** BEGIN **

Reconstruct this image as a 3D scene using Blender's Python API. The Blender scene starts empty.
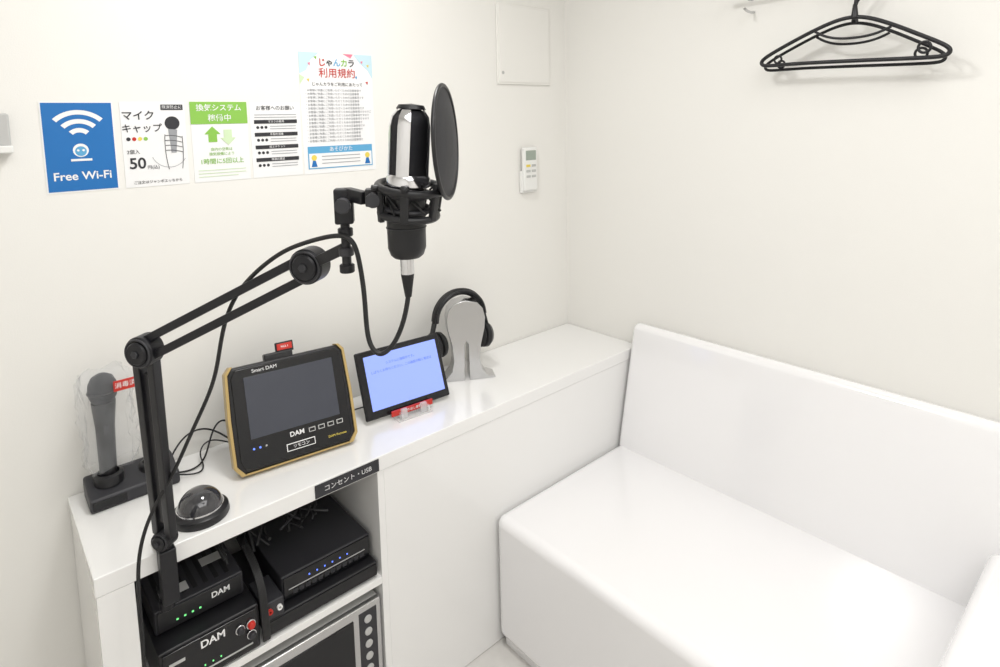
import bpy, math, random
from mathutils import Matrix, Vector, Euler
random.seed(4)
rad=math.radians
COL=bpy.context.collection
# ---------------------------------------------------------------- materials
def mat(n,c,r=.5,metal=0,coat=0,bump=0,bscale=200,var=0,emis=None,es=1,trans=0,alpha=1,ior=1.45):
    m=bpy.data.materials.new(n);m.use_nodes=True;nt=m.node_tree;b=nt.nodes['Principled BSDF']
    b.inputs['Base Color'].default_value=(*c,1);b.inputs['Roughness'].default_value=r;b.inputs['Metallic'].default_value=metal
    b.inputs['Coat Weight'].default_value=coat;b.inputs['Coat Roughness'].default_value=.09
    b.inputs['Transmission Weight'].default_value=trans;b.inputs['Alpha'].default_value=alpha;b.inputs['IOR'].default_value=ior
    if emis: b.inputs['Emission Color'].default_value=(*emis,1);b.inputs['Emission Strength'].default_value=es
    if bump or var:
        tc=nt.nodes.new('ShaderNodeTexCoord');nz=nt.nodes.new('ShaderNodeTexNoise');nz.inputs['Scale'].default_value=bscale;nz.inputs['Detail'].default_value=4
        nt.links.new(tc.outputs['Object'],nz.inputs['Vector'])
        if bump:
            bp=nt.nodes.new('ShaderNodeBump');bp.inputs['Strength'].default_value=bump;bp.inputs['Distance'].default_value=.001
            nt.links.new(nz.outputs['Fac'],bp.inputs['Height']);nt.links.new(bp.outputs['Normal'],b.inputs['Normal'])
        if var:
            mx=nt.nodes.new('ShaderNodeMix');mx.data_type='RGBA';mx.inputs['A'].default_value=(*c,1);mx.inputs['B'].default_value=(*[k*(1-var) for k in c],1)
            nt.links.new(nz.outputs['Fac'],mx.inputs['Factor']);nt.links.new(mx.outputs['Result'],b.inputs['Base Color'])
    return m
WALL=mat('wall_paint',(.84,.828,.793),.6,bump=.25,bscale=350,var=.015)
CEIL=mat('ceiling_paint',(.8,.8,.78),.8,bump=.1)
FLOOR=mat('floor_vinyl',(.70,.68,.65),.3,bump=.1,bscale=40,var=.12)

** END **
** BEGIN **

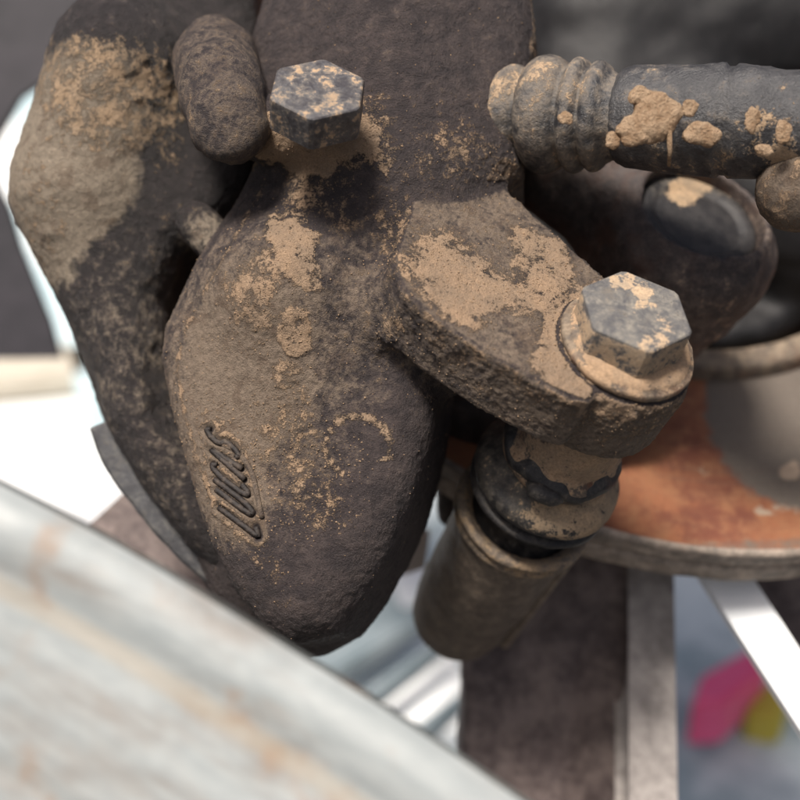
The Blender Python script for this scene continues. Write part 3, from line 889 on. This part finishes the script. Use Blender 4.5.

** END **
** BEGIN **

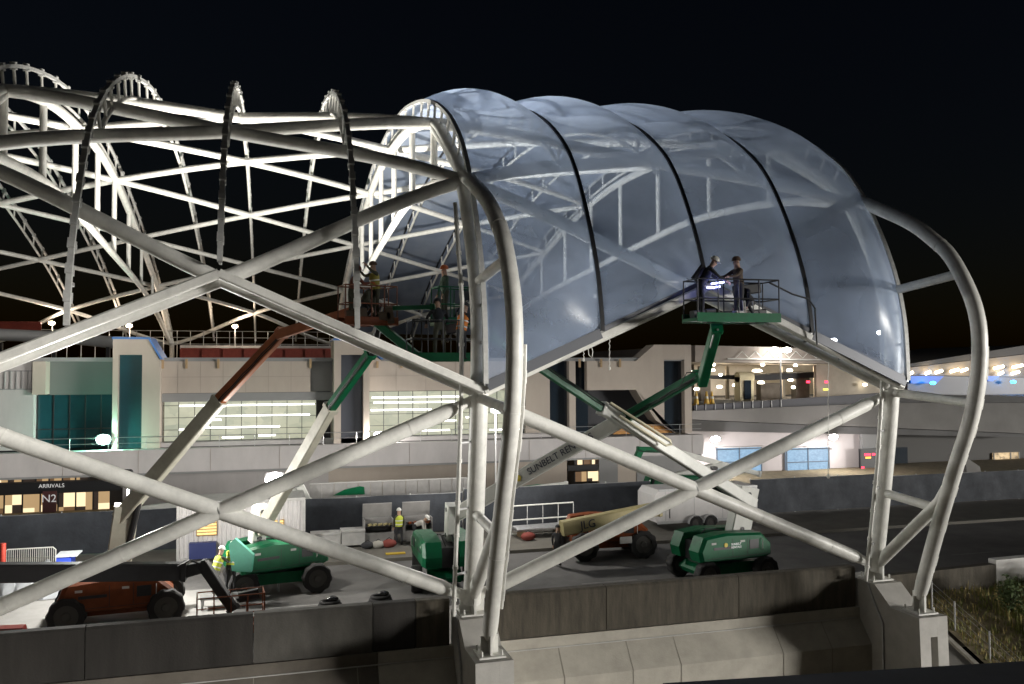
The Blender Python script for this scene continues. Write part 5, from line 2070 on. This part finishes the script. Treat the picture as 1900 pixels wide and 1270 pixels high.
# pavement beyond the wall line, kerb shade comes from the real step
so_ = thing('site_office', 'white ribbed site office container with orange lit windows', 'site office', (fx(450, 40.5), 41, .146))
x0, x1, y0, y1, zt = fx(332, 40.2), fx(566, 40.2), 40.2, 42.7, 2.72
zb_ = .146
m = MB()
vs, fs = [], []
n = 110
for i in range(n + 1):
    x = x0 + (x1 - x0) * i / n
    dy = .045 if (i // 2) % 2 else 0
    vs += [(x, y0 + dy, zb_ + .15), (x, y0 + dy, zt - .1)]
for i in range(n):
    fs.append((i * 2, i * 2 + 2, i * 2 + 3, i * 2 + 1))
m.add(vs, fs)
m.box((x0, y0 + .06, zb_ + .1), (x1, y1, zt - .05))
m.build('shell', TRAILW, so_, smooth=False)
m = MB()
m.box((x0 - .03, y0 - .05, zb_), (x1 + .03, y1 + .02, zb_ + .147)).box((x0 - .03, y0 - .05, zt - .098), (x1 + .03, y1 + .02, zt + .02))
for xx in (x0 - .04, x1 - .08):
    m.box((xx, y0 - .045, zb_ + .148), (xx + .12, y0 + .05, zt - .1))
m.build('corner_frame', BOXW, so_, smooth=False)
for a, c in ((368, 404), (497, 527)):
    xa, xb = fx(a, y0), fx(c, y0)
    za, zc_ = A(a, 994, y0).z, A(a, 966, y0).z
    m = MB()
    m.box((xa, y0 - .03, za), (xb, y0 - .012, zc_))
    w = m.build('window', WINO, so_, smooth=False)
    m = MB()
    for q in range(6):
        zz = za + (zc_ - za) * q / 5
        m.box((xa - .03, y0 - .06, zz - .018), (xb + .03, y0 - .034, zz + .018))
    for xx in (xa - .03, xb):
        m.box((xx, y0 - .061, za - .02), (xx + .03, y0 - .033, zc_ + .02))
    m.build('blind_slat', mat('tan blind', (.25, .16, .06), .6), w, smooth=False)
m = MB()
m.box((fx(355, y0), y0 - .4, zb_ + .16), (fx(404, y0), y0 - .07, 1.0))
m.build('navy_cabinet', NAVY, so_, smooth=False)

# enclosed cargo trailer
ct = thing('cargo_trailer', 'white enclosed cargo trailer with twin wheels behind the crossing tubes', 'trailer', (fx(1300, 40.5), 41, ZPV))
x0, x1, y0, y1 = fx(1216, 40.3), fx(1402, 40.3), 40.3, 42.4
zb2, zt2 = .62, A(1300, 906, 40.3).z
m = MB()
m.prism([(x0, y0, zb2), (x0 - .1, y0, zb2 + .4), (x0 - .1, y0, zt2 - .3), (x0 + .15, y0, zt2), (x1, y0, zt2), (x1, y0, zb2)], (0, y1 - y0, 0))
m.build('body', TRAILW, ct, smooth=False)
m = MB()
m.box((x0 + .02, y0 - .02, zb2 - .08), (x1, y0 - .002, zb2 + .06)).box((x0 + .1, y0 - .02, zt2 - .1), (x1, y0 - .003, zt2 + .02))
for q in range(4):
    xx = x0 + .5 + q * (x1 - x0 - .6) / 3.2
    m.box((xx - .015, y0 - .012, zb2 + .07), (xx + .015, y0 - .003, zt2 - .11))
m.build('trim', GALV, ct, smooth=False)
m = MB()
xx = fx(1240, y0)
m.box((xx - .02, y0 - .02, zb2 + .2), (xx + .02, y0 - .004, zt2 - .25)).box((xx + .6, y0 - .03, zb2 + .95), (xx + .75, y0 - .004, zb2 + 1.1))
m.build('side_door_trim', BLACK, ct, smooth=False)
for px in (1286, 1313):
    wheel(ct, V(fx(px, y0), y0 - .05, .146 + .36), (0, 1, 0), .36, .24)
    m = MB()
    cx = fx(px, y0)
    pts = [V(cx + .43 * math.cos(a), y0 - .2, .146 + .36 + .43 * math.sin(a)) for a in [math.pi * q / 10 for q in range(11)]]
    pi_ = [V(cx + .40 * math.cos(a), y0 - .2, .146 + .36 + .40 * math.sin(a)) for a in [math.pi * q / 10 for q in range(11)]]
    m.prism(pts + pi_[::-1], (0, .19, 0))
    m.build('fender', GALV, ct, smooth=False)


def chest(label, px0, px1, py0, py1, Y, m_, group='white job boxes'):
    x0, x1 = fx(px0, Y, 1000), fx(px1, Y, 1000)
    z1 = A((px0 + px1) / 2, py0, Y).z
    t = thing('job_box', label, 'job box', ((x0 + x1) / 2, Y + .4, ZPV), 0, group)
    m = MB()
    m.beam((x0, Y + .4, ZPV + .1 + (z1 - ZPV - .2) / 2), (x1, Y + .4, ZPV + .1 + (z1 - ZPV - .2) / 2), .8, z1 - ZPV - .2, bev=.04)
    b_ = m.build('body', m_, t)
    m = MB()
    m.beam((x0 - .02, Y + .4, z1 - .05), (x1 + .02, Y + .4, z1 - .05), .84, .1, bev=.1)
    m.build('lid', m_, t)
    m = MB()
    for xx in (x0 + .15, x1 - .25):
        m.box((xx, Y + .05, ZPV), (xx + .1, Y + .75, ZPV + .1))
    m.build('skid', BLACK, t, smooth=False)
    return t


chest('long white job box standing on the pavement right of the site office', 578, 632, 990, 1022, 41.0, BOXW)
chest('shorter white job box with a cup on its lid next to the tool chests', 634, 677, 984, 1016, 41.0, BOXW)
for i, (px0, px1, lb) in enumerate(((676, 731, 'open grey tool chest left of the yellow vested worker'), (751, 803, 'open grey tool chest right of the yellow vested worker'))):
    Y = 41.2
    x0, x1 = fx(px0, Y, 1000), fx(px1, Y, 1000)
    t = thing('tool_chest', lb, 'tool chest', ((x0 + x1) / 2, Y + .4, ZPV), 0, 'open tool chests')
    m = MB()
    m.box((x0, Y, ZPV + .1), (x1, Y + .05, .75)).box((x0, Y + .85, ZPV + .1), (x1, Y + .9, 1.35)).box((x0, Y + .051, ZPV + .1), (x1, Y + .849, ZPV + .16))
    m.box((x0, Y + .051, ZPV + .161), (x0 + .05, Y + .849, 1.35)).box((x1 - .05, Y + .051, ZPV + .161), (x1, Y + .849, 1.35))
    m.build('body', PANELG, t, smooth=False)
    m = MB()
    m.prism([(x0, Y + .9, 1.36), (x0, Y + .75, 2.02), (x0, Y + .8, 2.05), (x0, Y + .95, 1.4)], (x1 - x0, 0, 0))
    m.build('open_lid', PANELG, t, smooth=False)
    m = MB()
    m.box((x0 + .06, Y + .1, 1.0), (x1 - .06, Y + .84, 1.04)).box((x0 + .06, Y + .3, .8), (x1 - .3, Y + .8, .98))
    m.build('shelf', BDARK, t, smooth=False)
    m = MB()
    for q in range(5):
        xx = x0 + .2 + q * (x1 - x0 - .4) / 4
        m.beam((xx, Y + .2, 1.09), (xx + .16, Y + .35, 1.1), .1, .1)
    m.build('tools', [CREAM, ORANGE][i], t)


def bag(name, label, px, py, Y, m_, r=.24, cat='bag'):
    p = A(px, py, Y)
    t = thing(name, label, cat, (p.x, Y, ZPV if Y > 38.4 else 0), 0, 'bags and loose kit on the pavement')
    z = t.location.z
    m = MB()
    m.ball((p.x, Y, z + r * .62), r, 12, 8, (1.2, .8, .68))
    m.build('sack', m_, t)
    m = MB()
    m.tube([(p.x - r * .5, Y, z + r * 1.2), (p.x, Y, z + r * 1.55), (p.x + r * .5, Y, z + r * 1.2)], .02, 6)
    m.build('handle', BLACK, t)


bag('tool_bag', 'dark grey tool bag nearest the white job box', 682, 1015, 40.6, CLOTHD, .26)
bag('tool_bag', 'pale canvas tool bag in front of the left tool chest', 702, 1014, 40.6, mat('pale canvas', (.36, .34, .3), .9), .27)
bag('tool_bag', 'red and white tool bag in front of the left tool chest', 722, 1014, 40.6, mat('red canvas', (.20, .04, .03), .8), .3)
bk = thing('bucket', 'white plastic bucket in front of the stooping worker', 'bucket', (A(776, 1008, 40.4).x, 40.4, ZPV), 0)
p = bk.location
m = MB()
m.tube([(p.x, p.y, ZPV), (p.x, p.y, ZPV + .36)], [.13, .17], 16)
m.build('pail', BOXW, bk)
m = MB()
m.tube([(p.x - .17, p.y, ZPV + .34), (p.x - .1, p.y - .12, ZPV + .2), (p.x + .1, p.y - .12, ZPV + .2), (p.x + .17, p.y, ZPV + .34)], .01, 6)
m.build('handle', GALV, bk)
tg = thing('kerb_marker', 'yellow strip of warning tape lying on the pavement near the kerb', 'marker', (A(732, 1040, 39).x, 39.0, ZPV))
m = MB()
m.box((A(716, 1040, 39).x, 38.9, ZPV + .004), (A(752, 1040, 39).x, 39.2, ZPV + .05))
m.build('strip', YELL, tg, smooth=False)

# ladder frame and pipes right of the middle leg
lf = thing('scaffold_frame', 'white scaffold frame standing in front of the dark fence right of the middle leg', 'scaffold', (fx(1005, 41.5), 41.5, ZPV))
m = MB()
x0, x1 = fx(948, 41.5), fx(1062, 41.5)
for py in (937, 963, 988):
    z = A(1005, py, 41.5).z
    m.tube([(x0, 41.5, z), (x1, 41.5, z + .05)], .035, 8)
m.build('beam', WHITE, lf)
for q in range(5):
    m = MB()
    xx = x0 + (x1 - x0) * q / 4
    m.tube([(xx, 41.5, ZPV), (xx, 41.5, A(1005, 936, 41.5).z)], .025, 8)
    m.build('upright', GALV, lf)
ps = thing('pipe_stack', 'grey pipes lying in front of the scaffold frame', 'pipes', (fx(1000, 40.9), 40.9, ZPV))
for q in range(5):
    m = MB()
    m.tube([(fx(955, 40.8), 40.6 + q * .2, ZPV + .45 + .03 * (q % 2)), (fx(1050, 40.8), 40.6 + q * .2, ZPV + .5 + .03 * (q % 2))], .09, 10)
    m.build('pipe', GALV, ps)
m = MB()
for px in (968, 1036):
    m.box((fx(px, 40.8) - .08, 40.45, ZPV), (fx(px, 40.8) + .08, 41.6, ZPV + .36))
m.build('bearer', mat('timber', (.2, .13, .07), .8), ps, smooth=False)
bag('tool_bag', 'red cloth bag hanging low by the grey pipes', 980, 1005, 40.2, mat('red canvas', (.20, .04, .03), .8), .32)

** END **

(TASK DETAILS)
From the data above, count the lines where "Python" occurs and give that figure and nothing else.

(WRITTEN RESPONSE)
3